Aaron Parfitt, 14, led 100 of his fellow pupils on a walkout at Bispham High School in Blackpool last Wednesday over concerns about teaching standards.

Despite his eagerness to learn, Aaron was told he was banned from lessons for the next two days, and now claims to have been excluded again ahead of a meeting between teachers and his mother.

Aaron originally contacted Blackpool Council and Ofsted to raise concerns over the quality of teaching before losing patience and organising the 100-strong walkout last Wednesday.

Teachers took a dim view of his actions and excluded him for two days on Thursday and Friday last week – much to the anger of his mother Janet, 52.

Now Aaron – who returned to the school today – claims he has been told he has been excluded again ahead of a meeting with teachers and Mrs Parfitt later this afternoon.

‘I’m absolutely fuming they’ve excluded him because he’s doing the best he can to get a good education,’ she said.

‘He was only trying to stick up for himself and his mates and then he gets told to stay away from the school for two days,’ she added.

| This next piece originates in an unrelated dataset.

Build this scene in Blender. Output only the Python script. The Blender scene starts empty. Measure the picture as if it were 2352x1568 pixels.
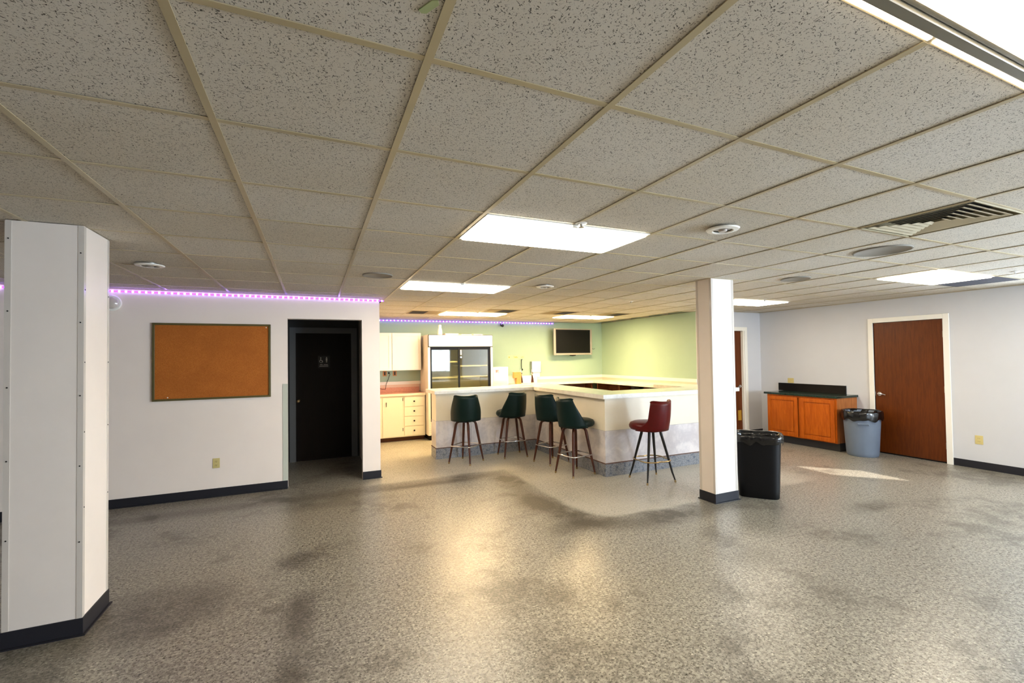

Mrs Parfitt says her son emailed Blackpool Council and Ofsted to say he was worried about teaching standards, but claims they kept passing him on to other numbers.

She says Aaron eventually got so ‘fed up’ that he started to organise the protest.

Aaron said he felt forced into staging the mass walkout after raising his concerns to the school’s acting head teacher, his head of year, and the head of the maths department.

He said: ‘I failed my maths exam in school and I was really worried because I just wanted to make sure I was able to do the work properly.’

‘We’ve had loads of different teachers and we weren’t getting enough homework so I decided to call the council and Ofsted to see if they would help me but they couldn’t,’ he added.

Aaron said that after his complaints got nowhere, he and a group of friends decided to walk out of their lessons.

He said that by the time the group got to the school’s playing field, they noticed a large number of pupils had followed.

In May last year Bispham High School was placed under special measures by Ofsted inspectors who said standards were low and that there was too much ‘mediocre teaching’.